Newsletter 2026-01-30
During a week I usually read some articles on varying topics. So why not provide them here as well with a short summary in hope someone finds this usefull.
I can’t say I understood everything, but I always find this kind of research fascinating. In the blog, Connor McGarr managed to send a “stop trace” to ETW using an undocumented security trace flag and they provide a pretty deep dive into it.
Robin Bradshaw wrote about exposed secrets found in the Wix MSI installer. He starts by taking apart the installer and decompiling the included .NET DLLs. As he notes, MSI installer could make for quite an interesting target for analysis.

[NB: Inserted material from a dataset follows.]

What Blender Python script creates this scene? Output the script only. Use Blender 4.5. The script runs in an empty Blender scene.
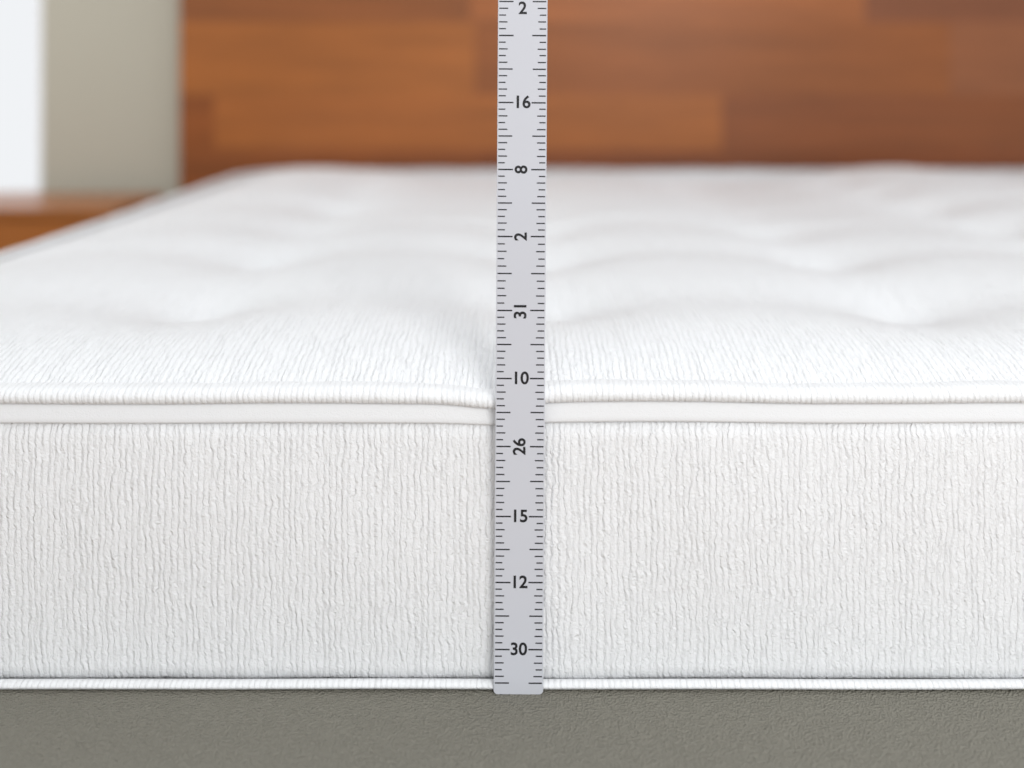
import bpy, bmesh, math, random
from mathutils import Vector, noise
random.seed(4)
D=0.8; F=800.0; ZC=0.96
def PX(px,Y): return (px-512)/F*(Y+D)
def PZ(py,Y): return ZC-(py-80)/F*(Y+D)
def s2l(c): 
    return tuple((v/255/12.92 if v/255<=0.04045 else ((v/255+0.055)/1.055)**2.4) for v in c)+(1,)
scene=bpy.context.scene
scene.view_settings.view_transform='Standard'
scene.view_settings.look='None'

# ---------- helpers
def new_mat(name,col=(200,200,200),rough=0.6,spec=0.5):
    m=bpy.data.materials.new(name); m.use_nodes=True
    b=m.node_tree.nodes['Principled BSDF']
    b.inputs['Base Color'].default_value=s2l(col); b.inputs['Roughness'].default_value=rough
    b.inputs['Specular IOR Level'].default_value=spec
    return m,m.node_tree,b
def obj(name,verts,faces,mat=None,parent=None,smooth=False,uvs=None):
    me=bpy.data.meshes.new(name); me.from_pydata(verts,[],faces); me.update()
    if uvs is not None:
        ul=me.uv_layers.new(name='UVMap')
        for l in me.loops: ul.data[l.index].uv=uvs[l.vertex_index]
    if smooth:
        for p in me.polygons: p.use_smooth=True
    o=bpy.data.objects.new(name,me); scene.collection.objects.link(o)
    if mat: me.materials.append(mat)
    if parent: o.parent=parent
    return o
def box(name,x0,x1,y0,y1,z0,z1,mat,parent=None,bev=0.0,seg=3):
    bm=bmesh.new(); bmesh.ops.create_cube(bm,size=1)
    for v in bm.verts:
        v.co=Vector((x0+(v.co.x+.5)*(x1-x0),y0+(v.co.y+.5)*(y1-y0),z0+(v.co.z+.5)*(z1-z0)))
    if bev>0: bmesh.ops.bevel(bm,geom=bm.edges[:],offset=bev,segments=seg,profile=.5,affect='EDGES')
    me=bpy.data.meshes.new(name); bm.to_mesh(me); bm.free(); me.materials.append(mat)
    o=bpy.data.objects.new(name,me); scene.collection.objects.link(o)
    if bev>0:
        for p in me.polygons: p.use_smooth=True
        md=o.modifiers.new('wn','WEIGHTED_NORMAL')
    if parent: o.parent=parent
    return o
def empty(name):
    e=bpy.data.objects.new(name,None); scene.collection.objects.link(e); e.empty_display_size=.1; return e
class NB:
    def __init__(s,nt): s.nt=nt
    def n(s,t,**k):
        x=s.nt.nodes.new(t)
        for a,b in k.items(): setattr(x,a,b)
        return x
    def link(s,a,b): s.nt.links.new(a,b)
    def val(s,sock,v):
        if hasattr(v,'is_output'): s.link(v,sock)
        else: sock.default_value=v
    def m(s,op,a,b=0.0,c=0.0):
        x=s.n('ShaderNodeMath',operation=op); s.val(x.inputs[0],a); s.val(x.inputs[1],b); s.val(x.inputs[2],c); return x.outputs[0]
    def xyz(s,x,y,z=0.0):
        c=s.n('ShaderNodeCombineXYZ'); s.val(c.inputs[0],x); s.val(c.inputs[1],y); s.val(c.inputs[2],z); return c.outputs[0]
    def noise(s,vec,scale=1,detail=2,rough=.5):
        x=s.n('ShaderNodeTexNoise'); s.link(vec,x.inputs['Vector']); x.inputs['Scale'].default_value=scale
        x.inputs['Detail'].default_value=detail; x.inputs['Roughness'].default_value=rough; return x.outputs['Fac']

# ---------- knit fabric
def knit(name,col,ribdepth,amp=1.0,pitch=.0066):
    m,nt,b=new_mat(name,col,.95,.15)
    N=NB(nt); uv=N.n('ShaderNodeUVMap'); sp=N.n('ShaderNodeSeparateXYZ'); N.link(uv.outputs[0],sp.inputs[0])
    u,v=sp.outputs[0],sp.outputs[1]
    w1=N.m('SUBTRACT',N.noise(N.xyz(N.m('MULTIPLY',u,40),N.m('MULTIPLY',v,22)),1,2,.55),.5)
    w2=N.m('SUBTRACT',N.noise(N.xyz(N.m('MULTIPLY',u,110),N.m('MULTIPLY',v,170)),1,2,.6),.5)
    ud=N.m('ADD',u,N.m('ADD',N.m('MULTIPLY',w1,.010*amp),N.m('MULTIPLY',w2,.0055*amp)))
    rib=N.m('ABSOLUTE',N.m('SINE',N.m('MULTIPLY',ud,math.pi/pitch)))
    rib=N.m('POWER',rib,.8)
    brk=N.noise(N.xyz(N.m('MULTIPLY',ud,270),N.m('MULTIPLY',v,65)),1,2,.5)
    fine=N.noise(N.xyz(N.m('MULTIPLY',u,500),N.m('MULTIPLY',v,380)),1,3,.6)
    pleat=N.noise(N.xyz(N.m('MULTIPLY',u,28),N.m('MULTIPLY',v,1.2)),1,2,.6)
    h=N.m('ADD',N.m('MULTIPLY',rib,N.m('ADD',.35,brk)),N.m('MULTIPLY',brk,.9))
    h=N.m('ADD',h,N.m('MULTIPLY',fine,.9)); h=N.m('ADD',h,N.m('MULTIPLY',pleat,3.6))
    bp=N.n('ShaderNodeBump'); bp.inputs['Strength'].default_value=1; bp.inputs['Distance'].default_value=ribdepth
    N.link(h,bp.inputs['Height']); N.link(bp.outputs[0],b.inputs['Normal'])
    return m
M_side=knit('knit_side',(247,248,249),.00115)
M_top=knit('knit_top',(248,249,250),.0014,.8)
M_lip=knit('knit_lip',(247,248,249),.0009,.5,.006)
M_tape,nt,b=new_mat('tape_fabric',(238,239,240),.9,.2)
N=NB(nt); tc=N.n('ShaderNodeTexCoord'); bp=N.n('ShaderNodeBump'); bp.inputs['Distance'].default_value=.0004
N.link(N.noise(tc.outputs['Object'],700,2),bp.inputs['Height']); N.link(bp.outputs[0],b.inputs['Normal'])

# ---------- mattress
mat=empty('mattress')
X0,X1,Y0,Y1=-.925,1.95,0.0,2.0
RC=.20
ZB=.3487
def perim():
    pts=[]
    def seg(a,bb,step):
        L=(bb-a).length; n=max(1,int(L/step)); 
        return [a+(bb-a)*i/n for i in range(n)]
    c=[(Vector((X1-RC,Y0+RC)),-90),(Vector((X1-RC,Y1-RC)),0),(Vector((X0+RC,Y1-RC)),90),(Vector((X0+RC,Y0+RC)),180)]
    corners=[]
    for cc,a in c:
        corners.append([cc+RC*Vector((math.cos(math.radians(a+90*i/16)),math.sin(math.radians(a+90*i/16)))) for i in range(17)])
    order=[(corners[3][-1],corners[0][0],.006),(corners[0][-1],corners[1][0],.03),(corners[1][-1],corners[2][0],.03),(corners[2][-1],corners[3][0],.02)]
    for k in range(4):
        pts+=seg(*order[k]); pts+=corners[k][:-1]
    return pts
P=perim(); n=len(P)
NRM=[]; S=[0]
for i in range(n):
    t=(P[(i+1)%n]-P[i-1]); t.normalize(); NRM.append(Vector((t.y,-t.x)))
    if i: S.append(S[-1]+(P[i]-P[i-1]).length)
off=P[0].x
def wob(i,k,a,f=6):
    p=P[i]; return a*noise.noise(Vector((p.x*f,p.y*f,k)))
def pinchx(x): return math.exp(-((x+.018)/.035)**2)
def pinch(i):
    p=P[i]; return pinchx(p.x) if p.y<.02 else 0
def sweep(name,profile,mt,closed=False):
    V=[];U=[];Fc=[]
    m=len(profile(0))
    for i in range(n+1):
        ii=i%n; pr=profile(ii); acc=0
        for j,(o,z) in enumerate(pr):
            if j: acc+=math.hypot(o-pr[j-1][0],z-pr[j-1][1])
            q=P[ii]+NRM[ii]*o
            V.append((q.x,q.y,z)); s=(S[ii] if i<n else S[-1]+.03); U.append((s+off,acc))
    for i in range(n):
        for j in range(m-1 if not closed else m):
            a=i*m+j; bb=i*m+(j+1)%m; Fc.append((a,a+m,bb+m,bb))
    return obj(name,V,Fc,mt,mat,True,U)
zs0,zs1=ZB+.0055,.613
def prof_side(i):
    out=[]
    for j in range(19):
        t=j/18; z=zs0+(zs1-zs0)*t
        o=-.0095+.005*math.sin(math.pi*t)**.6+wob(i,3+t*1.5,.003,7)
        out.append((o,z+ (wob(i,8,.003,5) if j==18 else 0)))
    return [( -.03,zs0-.001)]+out+[(-.03,zs1+.001)]
sweep('side_panel',prof_side,M_side)
def tube(i,o0,z0,ro,rz,k,wz):
    z0=z0+wob(i,k,wz,4); return [(o0+ro*math.cos(a*2*math.pi/14),z0+rz*math.sin(a*2*math.pi/14)) for a in range(14)]
sweep('bottom_piping',lambda i:tube(i,-.0033,ZB+.0048,.0054,.0036,20,.0007),M_lip,True)
def prof_tape(i):
    dz=wob(i,30,.0035,3.5)-.003*pinch(i)
    zb,zt=.6135+dz*.6,.6345+dz
    return [(-.03,zb+.001),(-.010,zb),(-.0060,zb+.0008),(-.0052,zb+.003),(-.0062,zb+.007),(-.0072,(zb+zt)/2),(-.009,zt-.005),(-.013,zt),(-.03,zt+.001)]
sweep('edge_tape',prof_tape,M_tape)
def prof_lip(i):
    dz=wob(i,30,.0035,3.5)-.005*pinch(i)
    zb=.6325+dz; H=.0175+wob(i,44,.0025,9)
    out=[(-.03,zb+.004),(-.013,zb+.002)]
    for a in range(-80,90,12):
        r=math.radians(a); out.append((-.0125+.0115*math.cos(r),zb+H/2+H/2*math.sin(r)))
    out.append((-.020,zb+H+.0002)); out.append((-.035,zb+H-.002))
    return out
sweep('top_edge_roll',prof_lip,M_lip)
# top quilt
tx=[-.41+.46*k for k in range(-1,6)]
ty=[.235+.29*k for k in range(0,6)]
def topz(x,y,d):
    z=.6470+.046*(1-math.exp(-d/.085))-.030*min(1,y/1.5)
    e=1-math.exp(-(max(0,d-.03)/.13)**1.5)
    g=0
    for a in tx:
        if abs(a-x)>.3: continue
        for bq in ty:
            r2=(x-a)**2+(y-bq)**2
            if r2<.1: g+= .025*math.exp(-r2/(2*.075**2))+.011*math.exp(-r2/(2*.026**2))
    ph=((x+.41)/.46); pv=((y-.235)/.29)
    ch=.008*(.5+.5*math.cos(2*math.pi*ph))**2 + .007*(.5+.5*math.cos(2*math.pi*pv))**2
    z-= e*(g+ch)
    z+= e*.014*noise.noise(Vector((x*2.3,y*2.5,5)))
    bk=min(1,max(0,(y-.8)/.7))
    e2=1-math.exp(-d/.06)
    z+= e2*bk*(-.006+.016*math.cos((x+.58)*2*math.pi/2.0)+.011*math.cos((x+.62)*2*math.pi/.92))
    f=math.exp(-d/.03)
    z+= f*(.0035*noise.noise(Vector((x*3.5,y*3.5,30)))-(.004*pinchx(x) if y<.15 else 0))
    z+= .0018*noise.noise(Vector((x*22,y*4,9)))*math.exp(-d/.15)
    return z
INS=.015
ax,bx,ay,by=X0+INS,X1-INS,Y0+INS,Y1-INS; R=RC-INS
def axis(a,b,step):
    n_=int((b-a)/step); t=[i/n_ for i in range(n_+1)]
    out=[]
    for q in t: out.append(a+(b-a)*q)
    ext=[]
    for k in (.002,.005,.009): ext+= [a+k,b-k]
    return sorted(set(out+ext))
XS=axis(ax,bx,.0125); YS=axis(ay,by,.0125)
V=[];U=[];Fc=[]
for y in YS:
    for x in XS:
        X,Y=x,y
        cx=min(max(x,ax+R),bx-R); cy=min(max(y,ay+R),by-R)
        dx,dy=x-cx,y-cy
        if dx and dy:
            m_=max(abs(dx),abs(dy)); l=math.hypot(dx,dy); X=cx+dx*m_/l; Y=cy+dy*m_/l; d=R-m_
        else: d=R-max(abs(dx),abs(dy)) if (dx or dy) else min(x-ax,bx-x,y-ay,by-y)
        d=max(d,0)
        # let the top edge drop with the tilt only inside the rim so it stays joined to the roll
        z=topz(X,Y,d)
        z=max(z,.6435) if d<.02 else z
        V.append((X,Y,z)); U.append((X,Y))
w=len(XS)
for j in range(len(YS)-1):
    for i in range(w-1):
        a=j*w+i; Fc.append((a,a+1,a+w+1,a+w))
obj('quilted_top',V,Fc,M_top,mat,True,U)
bV=[(p.x+q.x*-.012,p.y+q.y*-.012,ZB+.0035) for p,q in zip(P,NRM)]
obj('underside',bV,[tuple(range(n))[::-1]],M_tape,mat)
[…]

The next article also deals with DLLs, this time focusing on hijacking them in writable SYSTEM paths. The author sums it up perfectly: “The combination of DLL hijacking in audiodg.exe and the ability to restart the process without a reboot results in a practical privilege escalation and persistence vector if prerequirements are met.”
Depth Security takes another look at NTLM reflection, this time showing how it can still work if the June 2025 Windows Security Update (including CVE-2025-33073) hasn’t been installed. They go into the full process in plenty of detail.
This article is a bit older, but it took me some time to actually read it. Cloudflare noticed several BGP leaks in Venezuela just days before the U.S. attack. They do say, though, that it might just be a coincidence or the result of configuration errors.
Mandiant released a massive collection of NTLMv1 hashes as rainbow tables and also explained how to use them.